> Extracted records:
***

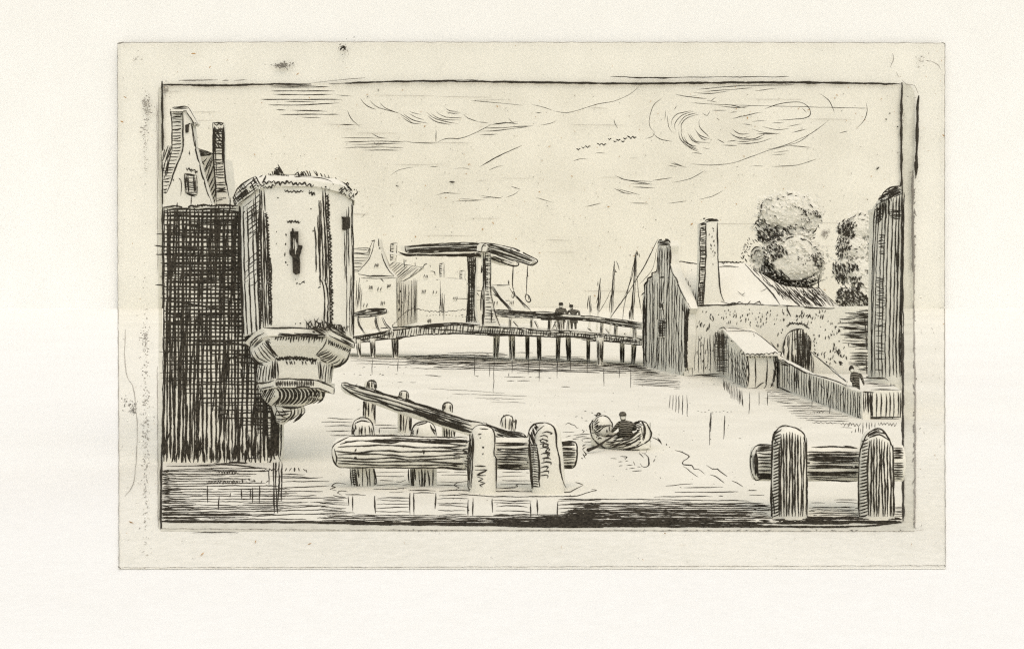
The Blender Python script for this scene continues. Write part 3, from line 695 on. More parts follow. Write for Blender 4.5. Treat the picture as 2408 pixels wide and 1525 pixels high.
# facet between front and right
m.ln([px('W', 1165, 340), px('W', 1180, 700), px('W', 1205, 1100), px('W', 1220, 1525), (777, 770)], 4.5)
for pp in ('1135,350 1150,700 1180,1100 1190,1525', '1110,490 1118,800 1135,1100 1140,1490', '1090,480 1100,900 1105,1525', '1075,670 1090,1100 1105,1450', '1150,680 1165,1000 1170,1525', '1035,810 1050,1000 1055,1370'):
    m.s('W', pp, 4)
for dx in (-16, -8): m.ln([px('W', 1190 + dx * 5, 1450), (779 + dx, 690), (778 + dx, 768)], 4)
m.zig(pts('W', '1195,420 1200,600 1210,800 1230,1100 1240,1525') + [(780, 700), (779, 770)], 76, 3.4, 4.2)
m.hatch(pts('W', '1175,360 1205,440 1215,700 1190,700'), 89, 4, 4, .3, 4)
# right edge
for pp in ('1505,400 1500,700 1510,1100 1520,1525', '1490,530 1485,800 1495,1100 1505,1525', '1450,560 1450,900 1455,1300', '1430,600 1430,1000 1425,1400 1430,1525', '1400,880 1405,1100 1408,1450'):
    m.s('W', pp, 4)
m.ln([px('W', 1512, 1400), (831, 720), (831, 796)], 5); m.ln([px('W', 1480, 1400), (822, 720), (823, 790)], 3.6); m.ln([px('W', 1430, 1400), (815, 720), (814, 780)], 3); m.ln([(827, 650), (827, 790)], 4.5)
# marks on the light faces
m.zig(pts('W', '695,745 740,750 790,740 855,762'), 10, 3, 4)
m.s('W', '680,890 685,925;680,1005 672,1035;670,1125 665,1175;675,1230 685,1260;700,1275 703,1282;568,865 570,872;565,1015 570,1018;1018,850 1022,870;800,1455 806,1462;815,1515 825,1505;905,1480 910,1500;840,1510 870,1515;575,450 595,457;985,590 998,594', 3.6)
m.s('B', '850,35 860,30;880,30 900,18;845,272 850,272;870,270 880,272;980,60 1000,50;690,250 700,260', 3.4)
m.zig(pts('W', '670,370 740,380 900,375'), 12, 2.4, 3.4); m.zig(pts('W', '965,380 1045,415'), 5, 4, 4)
m.build('tower_shaft', turret)
m = MB('near', 37)                                       # sloping parapet ring
loft(m, [((566, 442), (612, 414), (772, 416), (828, 448), 36.9, 37.6), ((550, 470), (606, 430), (778, 428), (836, 458), 36.3, 37.3), ((556, 486), (622, 442), (772, 444), (834, 474), 36.3, 37.3), ((564, 484), (626, 444), (768, 446), (830, 472), 36.45, 37.4)], rnd=1.0)
for i, v in enumerate(m.v):                              # a crumbling rim
    v.z += R.gauss(0, .025); v.x += R.gauss(0, .012)
m.hatch(pts('W', '35,470 100,330 310,190 385,300 330,360 120,530 55,540'), -38, 5, 4.4, .3, 4)
m.hatch(pts('W', '35,470 100,330 310,190 385,300 330,360 120,530 55,540'), 60, 5.4, 4, .3, 4)
m.s('W', '35,470 60,390 110,320 200,250 315,188;40,480 55,540 110,560;120,540 230,470 330,390 385,310;300,420 380,360', 4.5)
m.s('W', '350,210 400,180;380,300 420,230 440,180;790,195 900,205 1040,210 1150,225 1240,260 1275,300', 4)
m.zig(pts('W', '385,310 420,270 480,260 540,262 620,285 680,262 760,270 820,290 920,280 1025,310'), 24, 3.4, 4)
m.zig(pts('W', '400,330 480,320 560,300'), 8, 3, 3.6)
m.zig(pts('W', '1090,345 1180,340 1240,380 1290,450 1320,420'), 14, 4, 4.2)
m.hatch(pts('W', '1320,320 1450,320 1510,400 1500,530 1430,540 1320,470'), -40, 4.6, 4.2, .4, 6, brk=.3)
m.hatch(pts('W', '1330,330 1450,330 1500,420 1480,520 1400,500'), 55, 5.6, 4, .4, 6, brk=.3)
m.s('W', '1320,470 1390,505 1440,545;1510,400 1518,450 1500,540', 4)
m.build('parapet', turret)
m = MB('near', 37.3)                                     # corbel mouldings
loft(m, [((575, 806), (617, 771), (774, 777), (836, 802), 36.28, 37.3), ((587, 814), (630, 789), (771, 791), (834, 819), 36.28, 37.3)])
loft(m, [((588, 815), (634, 790), (768, 792), (826, 820), 36.4, 37.35), ((590, 840), (638, 812), (758, 815), (820, 844), 36.5, 37.4), ((618, 860), (650, 842), (744, 843), (790, 866), 36.8, 37.5)])
loft(m, [((606, 858), (652, 843), (746, 844), (787, 862), 36.85, 37.5), ((603, 900), (653, 891), (748, 892), (778, 905), 36.85, 37.5)])
loft(m, [((604, 904), (646, 890), (741, 891), (787, 911), 36.7, 37.45), ((610, 919), (648, 910), (737, 911), (786, 926), 36.7, 37.45)])
loft(m, [((612, 919), (650, 911), (735, 912), (766, 922), 36.85, 37.5), ((617, 937), (652, 932), (732, 932), (762, 936), 36.95, 37.55), ((636, 953), (662, 955), (700, 956), (738, 948), 37.3, 37.7)])
loft(m, [((638, 953), (662, 957), (696, 957), (715, 954), 37.25, 37.7), ((645, 974), (664, 976), (694, 976), (715, 968), 37.3, 37.7), ((652, 996), (658, 998), (668, 998), (674, 990), 37.6, 37.75)])
m.s('V', '340,150 500,160 700,155 880,165;350,215 280,250 190,325;415,260 560,255 700,240 900,250 1080,265;1120,190 1250,250 1400,320;1100,240 1220,300 1390,385;1395,320 1392,390;1200,220 1395,330;1240,280 1380,360', 4)
m.hatch(pts('V', '500,215 880,225 1060,240 1060,280 900,275 500,255'), 4, 3.2, 4, .3, 8)
for u in range(480, 1040, 30): m.s('V', f'{u+10},250 {u+4},{R.randint(270,290)} {u-6},{R.randint(295,340)}', 4, taper=.1)
m.s('V', '190,325 185,420 210,510 260,570 340,590;340,330 330,350', 4).hatch(pts('V', '185,330 310,260 350,300 240,400'), -50, 5.5, 4, .3, 4)
for t in ('205,430 240,520 340,590', '240,420 290,510 390,555', '280,380 340,480 420,540', '300,360 370,450 440,525', '330,340 410,440 470,500', '350,330 440,430 490,470', '215,460 250,540 300,575', '380,290 420,370 500,480', '400,280 410,370 480,460'): m.s('V', t, 4.4)
m.hatch(pts('V', '360,310 410,280 430,400 510,480 470,510 400,430'), 55, 3.4, 4.2, .3, 3)
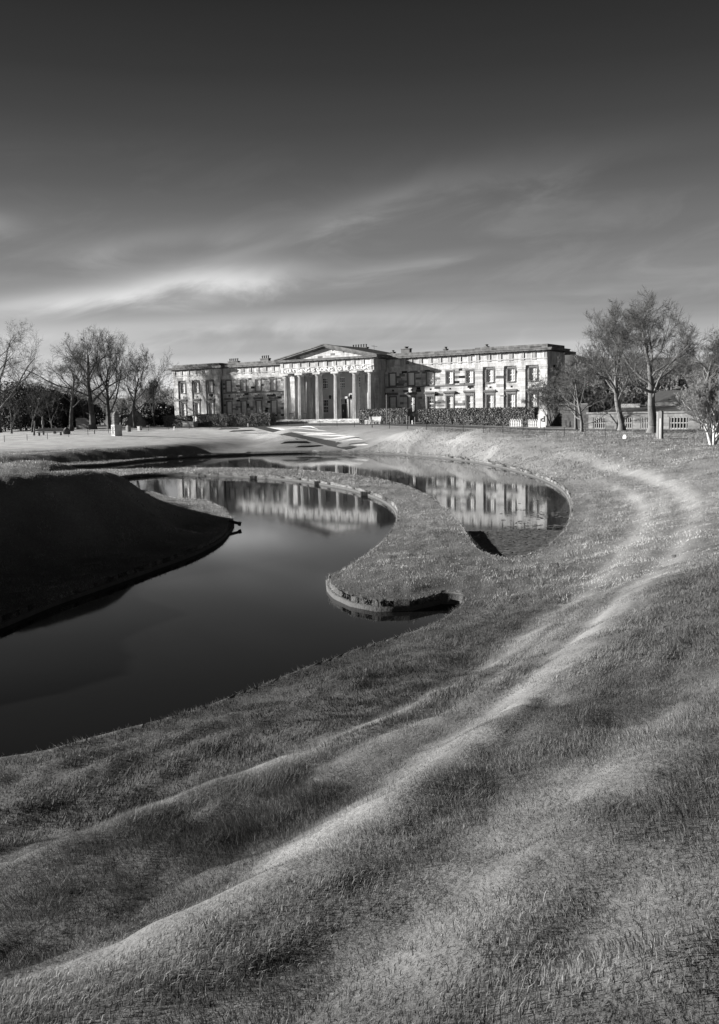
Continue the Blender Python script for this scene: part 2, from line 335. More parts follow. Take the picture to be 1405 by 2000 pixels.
# lawn, forecourt and building ground
for x, y, z in [(-24, -28, -1.5), (-17.5, -51.5, -1.8), (-11.7, -37.4, -1.5), (7.7, -11.3, -.95), (23, -20, -1.1), (35, -27, -1.2), (43, -32, -1.3), (52, -38, -1.42), (60, -42, -1.5), (-5, -8, -.9), (-24, -8, -.95), (-37, -6, -1.0),
    (0, -6, -.72), (12, -6, -.75), (24, -6, -.95), (37, -4, -1.35), (37, 8, -1.4), (0, 6, -.7), (-37, 8, -1.0), (60, -27, -1.5), (73, -57, -1.62), (53, -30, -1.45), (56, 0, -1.5), (80, -30, -1.6), (100, -60, -1.5), (100, -90, -1.4),
    (-60, -30, -1.6), (-60, -70, -2.0), (-60, 20, -1.2), (0, 50, -1.3), (60, 50, -1.5), (-20, -75, -2.3), (120, -100, -.5), (100, -118, .2), (96, -135, 1.2), (86, -140, 1.0), (78, -135, -.2), (72, -140, -.6), (60, -140, -1.5), (110, -130, 1.0)]: G.append(np.array([x, y, z]))
# the two grass mounds across the water
for px, d, z in [(0, 36.3, -1.0), (100, 37.6, -1.02), (200, 39.3, -1.08), (255, 42.0, -1.35), (0, 40.5, -1.0), (100, 42.0, -1.02), (200, 43.5, -1.1), (-150, 35, -1.0), (-150, 40, -1.0), (-150, 32.0, -2.6), (-150, 29.5, -3.3),
        (0, 32.6, -3.25), (110, 34.2, -3.28), (214, 36.0, -3.3), (300, 41.5, -3.3), (359, 48.5, -3.34), (0, 34.4, -2.2), (110, 35.9, -2.2), (214, 37.8, -2.3),
        (290, 47, -2.7), (250, 50, -2.6), (150, 50, -2.6), (0, 50, -2.5), (0, 30, -3.32), (200, 33.5, -3.36), (390, 47, -3.38), (320, 52, -3.3), (200, 55, -2.9), (100, 57, -2.7), (0, 57, -2.5),
        (0, 62, -1.75), (0, 67, -1.6), (87, 64, -1.62), (87, 68, -1.6), (125, 66, -1.75), (170, 66, -2.6), (200, 68, -3.2), (40, 75, -2.6), (120, 76, -3.2), (0, 84, -3.3), (-150, 64, -1.7), (-150, 76, -2.4), (60, 88, -3.35), (-150, 92, -3.1), (-300, 29.5, -1.0), (-300, 34, -1.0), (-300, 26.3, -2.6), (-300, 24, -3.3), (-600, 25, -1.0), (-600, 30, -1.0), (-600, 22, -2.6), (-600, 20, -3.3)]:
    p = at_d(px, d); p[2] = z; G.append(p)
for P in ponds:                                            # flat rim round the water
    for p in P[::5]: G.append(np.array([p[0], p[1], LIP]))
G = np.array(G)
def tps_fit(P, lam=0.02):
    n = len(P); X = P[:, :2]; D2 = ((X[:, None]-X[None])**2).sum(-1); K = 0.5*D2*np.log(D2+1e-9) + lam*np.eye(n)*20
    A = np.zeros((n+3, n+3)); A[:n, :n] = K; A[:n, n] = 1; A[:n, n+1:] = X; A[n, :n] = 1; A[n+1:, :n] = X.T
    return np.linalg.solve(A, np.concatenate([P[:, 2], np.zeros(3)]))
CEN = np.array([50., -60.]); SC = 50.0
Gn = G.copy(); Gn[:, :2] = (G[:, :2]-CEN)/SC
WT = tps_fit(Gn, 2e-5)
def tps(X, Y):
    x = (X-CEN[0])/SC; y = (Y-CEN[1])/SC; out = np.zeros_like(x)
    for i in range(0, len(x), 40000):
        s = slice(i, i+40000); D2 = (x[s, None]-Gn[None, :, 0])**2 + (y[s, None]-Gn[None, :, 1])**2
        out[s] = (0.5*D2*np.log(D2+1e-9))@WT[:-3] + WT[-3]+WT[-2]*x[s]+WT[-1]*y[s]
    return out
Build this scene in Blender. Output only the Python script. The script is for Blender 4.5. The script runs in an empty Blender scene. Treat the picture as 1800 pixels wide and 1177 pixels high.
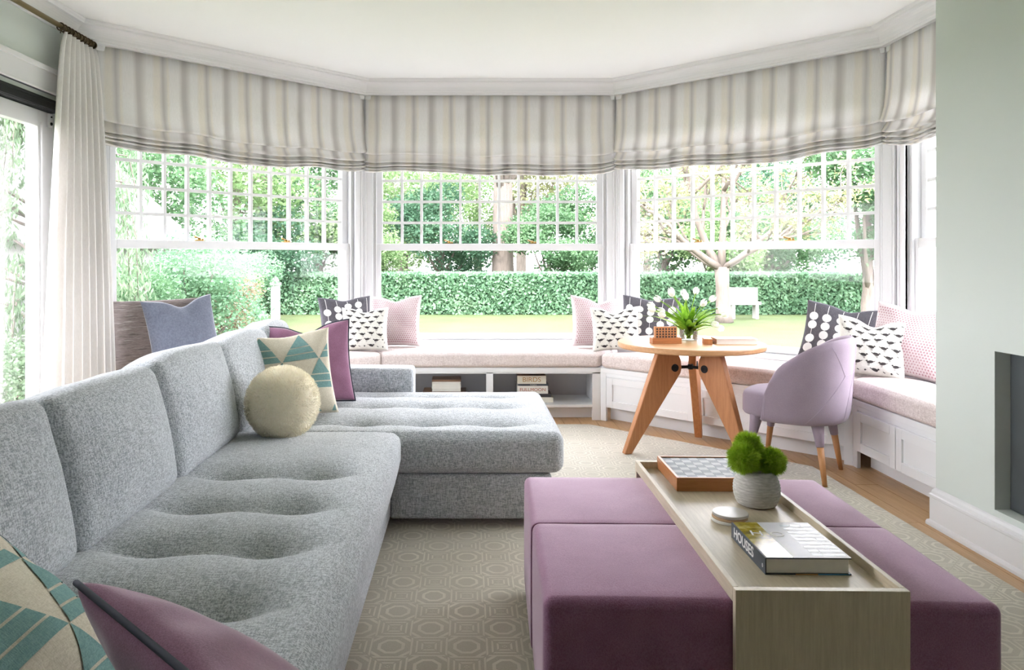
import bpy, bmesh, math, random
import numpy as np
from mathutils import Vector, Matrix, noise as mnoise

sc = bpy.context.scene
C = sc.collection
R = math.radians
PI = math.pi
rnd = random.Random(7)

# ---------------------------------------------------------------- camera, world, sun, exposure
cam_data = bpy.data.cameras.new('camera')
cam = bpy.data.objects.new('camera', cam_data)
C.objects.link(cam)
cam.location = (0, 0, 1.22)
cam.rotation_euler = (PI / 2, 0, 0)
cam_data.sensor_width = 36
cam_data.lens = 36 * 1330 / 1800
cam_data.shift_x = 80 / 1800
cam_data.shift_y = -133.5 / 1800
cam_data.clip_start = 0.02
cam_data.clip_end = 300
sc.camera = cam

SKY = 9.0
world = bpy.data.worlds.new('overcast_sky')
sc.world = world
world.use_nodes = True
wn, wl = world.node_tree.nodes, world.node_tree.links
wn.clear()
w_out = wn.new('ShaderNodeOutputWorld')
w_bg = wn.new('ShaderNodeBackground')
w_tc = wn.new('ShaderNodeTexCoord')
w_sep = wn.new('ShaderNodeSeparateXYZ')
w_ramp = wn.new('ShaderNodeValToRGB')
w_ramp.color_ramp.elements[0].position = 0.0
w_ramp.color_ramp.elements[0].color = (0.965, 0.95, 1.0, 1)
w_ramp.color_ramp.elements[1].position = 1.0
w_ramp.color_ramp.elements[1].color = (0.86, 0.885, 1.0, 1)
wl.new(w_tc.outputs['Generated'], w_sep.inputs[0])
wl.new(w_sep.outputs['Z'], w_ramp.inputs[0])
wl.new(w_ramp.outputs[0], w_bg.inputs[0])
w_bg.inputs[1].default_value = SKY
wl.new(w_bg.outputs[0], w_out.inputs[0])

sun_data = bpy.data.lights.new('sun', 'SUN')
sun_data.energy = 4.0
sun_data.angle = R(6)
sun_data.color = (1.0, 0.96, 0.9)
sun = bpy.data.objects.new('sun', sun_data)
C.objects.link(sun)
sun.rotation_euler = (R(38), R(-12), 0)

vs = sc.view_settings
vs.view_transform = 'Standard'
vs.look = 'None'
vs.gamma = 1
vs.use_curve_mapping = False
vs.exposure = 1.12
sc.cycles.use_denoising = True
sc.cycles.diffuse_bounces = 6
sc.cycles.max_bounces = 14
sc.cycles.transparent_max_bounces = 24
sc.cycles.sample_clamp_indirect = 12
sc.cycles.caustics_reflective = False
sc.cycles.caustics_refractive = False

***

> TASK: Count how many lines of the data include the word "More". Your reply should be that number alone.

> RESPONSE FOR THIS EXERCISE: 2